While “heretics” WERE imprisoned, tortured and killed, the average individual person saw salvation as corporate. A person worried less about whether he understood a certain doctrine right; if he was participating in the church as an institution, it was okay.

The Reformation spurred the invention of the printing press in the 1500s. That’s when average folks began learning to read, and being able to purchase their own the complete Bible. And in Protestantism, salvation was no longer corporate, but individual.

And the more people read the Bible… and the less they relied on what the clergy taught via verbal traditions …the more they disagreed on what the Bible meant.

Every time someone got his own idea, he started his own denomination.

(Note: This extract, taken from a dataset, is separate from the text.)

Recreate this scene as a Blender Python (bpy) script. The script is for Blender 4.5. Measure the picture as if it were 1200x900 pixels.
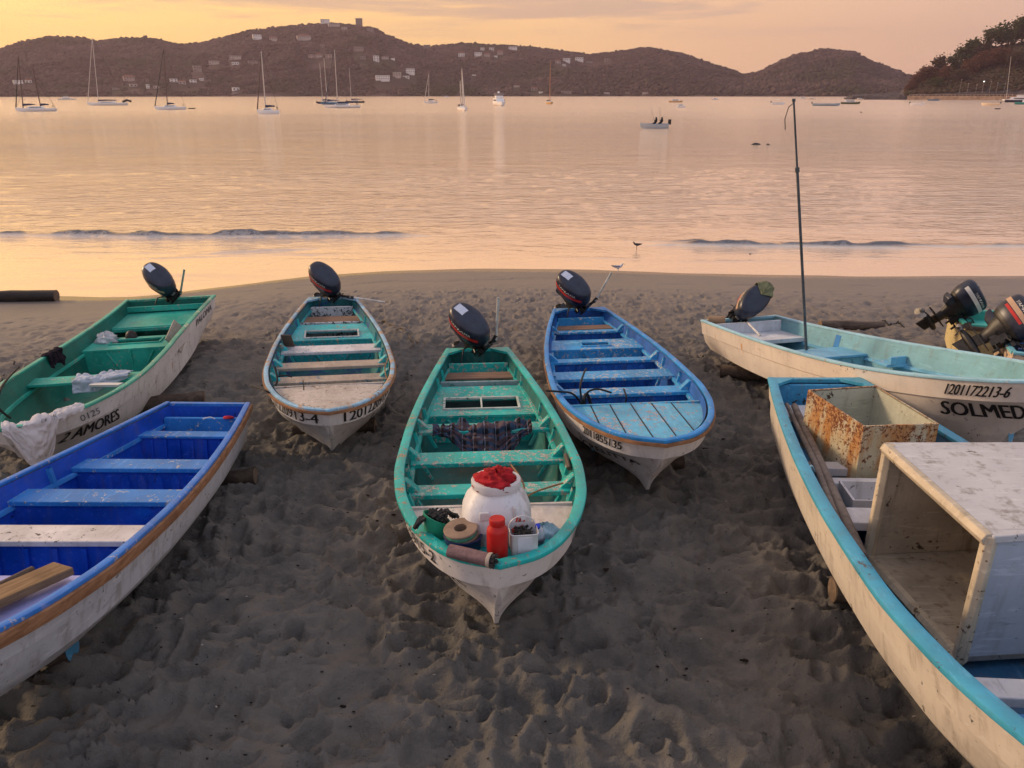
import bpy, math, random
import numpy as np
from mathutils import Matrix, Vector
for o in list(bpy.data.objects): bpy.data.objects.remove(o)
scene = bpy.context.scene
COL = scene.collection
rad = math.radians
rng = random.Random(7)

# ------------------------------------------------------------ camera
F, PIT, CZ = 906.0, rad(20.6), 5.0
cam = bpy.data.cameras.new('camera'); camo = bpy.data.objects.new('camera', cam); COL.objects.link(camo)
camo.location = (0, 0, CZ); camo.rotation_euler = (rad(90) - PIT, 0, 0)
cam.sensor_width = 36; cam.lens = F / 1200 * 36; cam.clip_start = .1; cam.clip_end = 20000
scene.camera = camo

# ------------------------------------------------------------ dusk sky and low warm light
SUN_AZ, SUN_EL = rad(-66), rad(21)       # azimuth from +y towards +x
world = bpy.data.worlds.new('World'); scene.world = world; world.use_nodes = True
wt = world.node_tree; wn = wt.nodes; wl = wt.links; wn.clear()
def N(t, ty, **k):
    n = t.nodes.new(ty)
    for a, b in k.items(): setattr(n, a, b)
    return n
def inp(t, n, i, v):
    if v is None: return
    if hasattr(v, 'is_output') or isinstance(v, bpy.types.NodeSocket): t.links.new(v, n.inputs[i])
    else:
        s = n.inputs[i]
        if isinstance(v, (tuple, list)) and s.type == 'RGBA' and len(v) == 3: v = (*v, 1)
        s.default_value = v
def math_(t, op, a, b=None, c=None, clamp=False):
    n = N(t, 'ShaderNodeMath', operation=op, use_clamp=clamp)
    inp(t, n, 0, a); inp(t, n, 1, b); inp(t, n, 2, c); return n.outputs[0]
def mixc(t, f, a, b, blend='MIX'):
    n = N(t, 'ShaderNodeMix', data_type='RGBA', blend_type=blend)
    inp(t, n, 0, f); inp(t, n, 6, a); inp(t, n, 7, b); return n.outputs[2]
def ramp(t, f, stops, interp='LINEAR'):
    n = N(t, 'ShaderNodeValToRGB'); cr = n.color_ramp; cr.interpolation = interp
    while len(cr.elements) < len(stops): cr.elements.new(.5)
    for e, (p, c) in zip(cr.elements, stops):
        e.position = p; e.color = (*c, 1) if isinstance(c, (tuple, list)) else (c, c, c, 1)
    inp(t, n, 0, f); return n.outputs[0]
def noise(t, vec, scale, detail=5, rough=.55, dist=0.0):
    n = N(t, 'ShaderNodeTexNoise'); inp(t, n, 'Vector', vec)
    n.inputs['Scale'].default_value = scale; n.inputs['Detail'].default_value = detail
    n.inputs['Roughness'].default_value = rough; n.inputs['Distortion'].default_value = dist
    return n.outputs['Fac']
def mapping(t, vec, loc=(0, 0, 0), scale=(1, 1, 1), rot=(0, 0, 0)):
    n = N(t, 'ShaderNodeMapping'); inp(t, n, 0, vec); inp(t, n, 1, loc); inp(t, n, 2, rot); inp(t, n, 3, scale)
    return n.outputs[0]
def srange(t, v, a, b, c=0.0, d=1.0):
    n = N(t, 'ShaderNodeMapRange', interpolation_type='SMOOTHSTEP')
    inp(t, n, 0, v); inp(t, n, 1, a); inp(t, n, 2, b); inp(t, n, 3, c); inp(t, n, 4, d); return n.outputs[0]

tc = N(wt, 'ShaderNodeTexCoord')
sep = N(wt, 'ShaderNodeSeparateXYZ'); wl.new(tc.outputs['Generated'], sep.inputs[0])
X, Y, Z = sep.outputs
hl = math_(wt, 'MAXIMUM', math_(wt, 'SQRT', math_(wt, 'ADD', math_(wt, 'MULTIPLY', X, X), math_(wt, 'MULTIPLY', Y, Y))), .001)
ga = rad(-40)
dt = math_(wt, 'DIVIDE', math_(wt, 'ADD', math_(wt, 'MULTIPLY', X, math.sin(ga)), math_(wt, 'MULTIPLY', Y, math.cos(ga))), hl)
az = math_(wt, 'MULTIPLY_ADD', dt, .5, .5)
hor = ramp(wt, az, [(0, (.62, .62, .72)), (.35, (.60, .54, .60)), (.64, (.76, .47, .36)), (.80, (.96, .57, .34)), (.90, (1.12, .66, .29)), (.965, (1.22, .74, .26)), (1, (1.3, .82, .26))])
zen = ramp(wt, az, [(0, (.54, .61, .80)), (.6, (.54, .59, .76)), (1, (.68, .60, .60))])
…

And people didn’t start denominations for trivial reasons, but because they thought they were CORRECT, and everyone else was IN ERROR.

All the differences in doctrine that existed prior to 1500 would be multiplied by THOUSANDS over the next centuries.

WHY DOES THIS MATTER?

Well, if this were simply different opinions on philosophies, it wouldn’t matter.

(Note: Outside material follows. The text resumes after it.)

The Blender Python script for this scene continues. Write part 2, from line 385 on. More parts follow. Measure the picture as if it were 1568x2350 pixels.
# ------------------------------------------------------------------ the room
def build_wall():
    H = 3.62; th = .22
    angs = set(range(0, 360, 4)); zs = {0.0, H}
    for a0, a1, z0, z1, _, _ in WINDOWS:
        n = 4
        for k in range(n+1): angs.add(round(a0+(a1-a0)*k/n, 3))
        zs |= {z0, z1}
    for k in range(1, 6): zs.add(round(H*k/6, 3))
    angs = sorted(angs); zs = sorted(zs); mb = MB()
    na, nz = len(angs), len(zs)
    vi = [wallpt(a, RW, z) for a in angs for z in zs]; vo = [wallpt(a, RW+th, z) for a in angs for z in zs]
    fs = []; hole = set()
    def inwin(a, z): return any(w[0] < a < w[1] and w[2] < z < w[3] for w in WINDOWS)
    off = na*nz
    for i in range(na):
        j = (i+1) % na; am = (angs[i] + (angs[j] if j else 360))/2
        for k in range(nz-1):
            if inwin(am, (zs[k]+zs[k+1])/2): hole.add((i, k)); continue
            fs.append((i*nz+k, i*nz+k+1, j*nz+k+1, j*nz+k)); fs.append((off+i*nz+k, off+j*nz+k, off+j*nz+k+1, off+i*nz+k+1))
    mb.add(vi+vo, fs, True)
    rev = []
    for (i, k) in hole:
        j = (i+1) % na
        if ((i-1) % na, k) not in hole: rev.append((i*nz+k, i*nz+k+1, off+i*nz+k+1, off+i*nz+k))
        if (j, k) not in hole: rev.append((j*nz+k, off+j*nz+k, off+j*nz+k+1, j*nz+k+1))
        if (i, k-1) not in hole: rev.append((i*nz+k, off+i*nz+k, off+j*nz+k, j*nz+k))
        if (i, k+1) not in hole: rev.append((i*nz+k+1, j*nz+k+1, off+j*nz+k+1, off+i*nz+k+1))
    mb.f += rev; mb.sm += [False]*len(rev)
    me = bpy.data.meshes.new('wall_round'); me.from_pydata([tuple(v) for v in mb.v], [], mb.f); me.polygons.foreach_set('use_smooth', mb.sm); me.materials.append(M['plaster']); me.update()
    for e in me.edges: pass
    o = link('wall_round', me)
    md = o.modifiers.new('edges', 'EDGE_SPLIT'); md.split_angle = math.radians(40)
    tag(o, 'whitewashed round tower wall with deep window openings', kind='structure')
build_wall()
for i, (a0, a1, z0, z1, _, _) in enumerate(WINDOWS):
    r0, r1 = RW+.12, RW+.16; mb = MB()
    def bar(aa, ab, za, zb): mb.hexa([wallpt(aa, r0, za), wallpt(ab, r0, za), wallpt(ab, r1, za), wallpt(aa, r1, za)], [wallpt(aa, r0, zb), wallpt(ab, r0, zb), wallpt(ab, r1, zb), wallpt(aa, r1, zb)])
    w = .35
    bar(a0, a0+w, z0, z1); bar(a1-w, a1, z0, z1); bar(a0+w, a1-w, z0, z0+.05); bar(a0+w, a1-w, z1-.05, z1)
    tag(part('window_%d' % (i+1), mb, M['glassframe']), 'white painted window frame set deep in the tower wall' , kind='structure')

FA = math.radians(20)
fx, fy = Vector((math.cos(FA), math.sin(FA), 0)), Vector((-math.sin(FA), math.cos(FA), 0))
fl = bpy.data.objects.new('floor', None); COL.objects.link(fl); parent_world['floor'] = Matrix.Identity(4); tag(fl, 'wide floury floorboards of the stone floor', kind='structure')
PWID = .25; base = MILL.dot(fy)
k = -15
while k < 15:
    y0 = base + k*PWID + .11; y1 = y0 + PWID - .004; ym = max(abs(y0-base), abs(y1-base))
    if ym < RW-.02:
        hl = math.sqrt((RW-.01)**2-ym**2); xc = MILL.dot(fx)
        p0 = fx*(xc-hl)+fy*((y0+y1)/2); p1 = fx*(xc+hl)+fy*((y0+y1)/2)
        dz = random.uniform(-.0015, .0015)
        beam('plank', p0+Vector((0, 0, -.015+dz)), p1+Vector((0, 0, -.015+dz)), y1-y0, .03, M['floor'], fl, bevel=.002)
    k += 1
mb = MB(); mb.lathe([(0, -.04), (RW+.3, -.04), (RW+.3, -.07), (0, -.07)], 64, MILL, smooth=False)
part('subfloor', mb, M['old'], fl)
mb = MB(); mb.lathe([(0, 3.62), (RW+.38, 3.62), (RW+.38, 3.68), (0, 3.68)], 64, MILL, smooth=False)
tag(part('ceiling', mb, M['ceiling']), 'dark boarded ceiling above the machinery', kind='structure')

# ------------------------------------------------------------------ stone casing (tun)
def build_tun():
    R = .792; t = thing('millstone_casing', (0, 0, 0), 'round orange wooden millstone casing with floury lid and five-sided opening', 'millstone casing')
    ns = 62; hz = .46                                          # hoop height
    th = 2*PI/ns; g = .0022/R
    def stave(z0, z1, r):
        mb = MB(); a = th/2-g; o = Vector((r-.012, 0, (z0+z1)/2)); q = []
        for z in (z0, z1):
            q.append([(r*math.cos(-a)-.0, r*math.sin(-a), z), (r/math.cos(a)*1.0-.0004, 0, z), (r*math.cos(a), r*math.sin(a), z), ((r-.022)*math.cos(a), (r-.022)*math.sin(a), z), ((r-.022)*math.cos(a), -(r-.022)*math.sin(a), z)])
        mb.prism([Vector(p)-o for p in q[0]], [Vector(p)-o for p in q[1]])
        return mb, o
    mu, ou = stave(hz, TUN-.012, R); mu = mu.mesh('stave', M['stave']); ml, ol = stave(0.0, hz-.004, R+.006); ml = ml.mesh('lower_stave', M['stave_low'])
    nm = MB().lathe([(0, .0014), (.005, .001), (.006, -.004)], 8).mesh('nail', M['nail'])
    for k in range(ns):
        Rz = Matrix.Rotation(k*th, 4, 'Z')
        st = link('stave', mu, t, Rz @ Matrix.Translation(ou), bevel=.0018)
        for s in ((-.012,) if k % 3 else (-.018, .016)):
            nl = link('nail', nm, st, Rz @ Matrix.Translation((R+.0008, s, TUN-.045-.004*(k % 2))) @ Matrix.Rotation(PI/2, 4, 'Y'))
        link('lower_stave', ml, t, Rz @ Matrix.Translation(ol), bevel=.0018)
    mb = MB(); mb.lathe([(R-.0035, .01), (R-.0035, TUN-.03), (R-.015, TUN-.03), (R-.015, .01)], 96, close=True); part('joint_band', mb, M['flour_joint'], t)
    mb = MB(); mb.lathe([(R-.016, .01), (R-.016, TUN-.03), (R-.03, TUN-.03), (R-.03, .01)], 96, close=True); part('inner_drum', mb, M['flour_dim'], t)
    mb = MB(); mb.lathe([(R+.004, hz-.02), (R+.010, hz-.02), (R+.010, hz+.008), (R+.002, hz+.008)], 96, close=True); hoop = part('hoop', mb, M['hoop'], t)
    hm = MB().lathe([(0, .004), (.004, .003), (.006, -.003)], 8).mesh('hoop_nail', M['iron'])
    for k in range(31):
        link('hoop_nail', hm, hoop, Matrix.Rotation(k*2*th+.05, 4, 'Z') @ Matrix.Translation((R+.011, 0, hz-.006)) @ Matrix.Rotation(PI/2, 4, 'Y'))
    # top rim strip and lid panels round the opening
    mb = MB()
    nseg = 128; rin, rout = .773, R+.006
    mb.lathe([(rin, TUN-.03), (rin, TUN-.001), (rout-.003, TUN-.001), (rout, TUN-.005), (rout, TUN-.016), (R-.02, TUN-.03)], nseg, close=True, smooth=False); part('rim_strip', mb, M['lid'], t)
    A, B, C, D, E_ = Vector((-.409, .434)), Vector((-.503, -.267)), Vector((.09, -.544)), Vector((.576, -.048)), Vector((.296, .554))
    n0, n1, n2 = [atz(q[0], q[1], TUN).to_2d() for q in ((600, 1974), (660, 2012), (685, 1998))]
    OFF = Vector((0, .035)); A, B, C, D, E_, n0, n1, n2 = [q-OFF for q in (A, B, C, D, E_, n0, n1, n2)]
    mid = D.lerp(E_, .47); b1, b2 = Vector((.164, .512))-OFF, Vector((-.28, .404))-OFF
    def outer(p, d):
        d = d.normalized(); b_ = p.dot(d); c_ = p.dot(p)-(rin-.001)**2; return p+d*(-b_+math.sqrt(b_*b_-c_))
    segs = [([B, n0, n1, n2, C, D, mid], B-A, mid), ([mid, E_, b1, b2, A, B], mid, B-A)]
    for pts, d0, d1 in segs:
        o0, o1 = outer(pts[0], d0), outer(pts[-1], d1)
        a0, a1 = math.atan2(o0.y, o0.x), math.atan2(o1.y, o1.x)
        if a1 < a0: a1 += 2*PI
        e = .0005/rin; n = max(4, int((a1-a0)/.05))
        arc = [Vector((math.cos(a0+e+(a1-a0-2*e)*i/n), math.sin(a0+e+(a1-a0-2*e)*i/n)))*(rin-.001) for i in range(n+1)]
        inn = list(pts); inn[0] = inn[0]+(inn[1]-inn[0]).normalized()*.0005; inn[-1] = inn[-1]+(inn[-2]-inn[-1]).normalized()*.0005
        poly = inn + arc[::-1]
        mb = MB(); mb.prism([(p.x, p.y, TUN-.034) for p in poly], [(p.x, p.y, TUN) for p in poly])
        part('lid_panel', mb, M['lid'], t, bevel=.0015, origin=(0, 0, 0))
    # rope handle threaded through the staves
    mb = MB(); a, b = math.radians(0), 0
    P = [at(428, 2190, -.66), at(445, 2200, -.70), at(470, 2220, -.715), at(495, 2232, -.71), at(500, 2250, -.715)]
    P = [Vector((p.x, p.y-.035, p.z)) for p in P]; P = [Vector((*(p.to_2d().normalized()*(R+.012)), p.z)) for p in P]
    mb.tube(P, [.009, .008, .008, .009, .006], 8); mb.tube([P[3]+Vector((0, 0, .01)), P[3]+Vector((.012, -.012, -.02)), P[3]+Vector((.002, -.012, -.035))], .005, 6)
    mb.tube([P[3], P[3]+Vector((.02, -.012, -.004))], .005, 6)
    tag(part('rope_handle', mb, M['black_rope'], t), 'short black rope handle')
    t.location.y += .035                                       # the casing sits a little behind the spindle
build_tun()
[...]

➠ But unlike philosophy, the consequence of having an incorrect belief, in Protestantism, is damnation.

So at the same time as Protestantism says, “You can decide for yourself what the Bible means,” it ALSO says, “But if your belief is wrong, you go to hell.”

Basically, Protestantism is The Free Market … but Buyer Beware. You have the right to “buy” whatever product you want, but if at the end of your life, you find out it was defective…too bad, so sad, it’s on you.

¯_(ツ)_/¯

Much more choice, much more risk.

It’s, like, the worst of Western Society, so it’s no mystery why "Americanism’ and “Protesantism” became so entwined.

That’s why I get so pissed at Evangelicals who claim they are the only “true” Christians. The history, plus the quandary and cognitive dissonance.

They claim the meaning of the Bible is “obvious,” when it was the Protestant Reformation ITSELF that made it clear it WASN’T.

They put the onus on the individual believer to pick out the right doctrine, out of thousands and thousands, and condemn the traditional (Orthodox/Catholic) church that existed 1,500 years without THIS amount of division.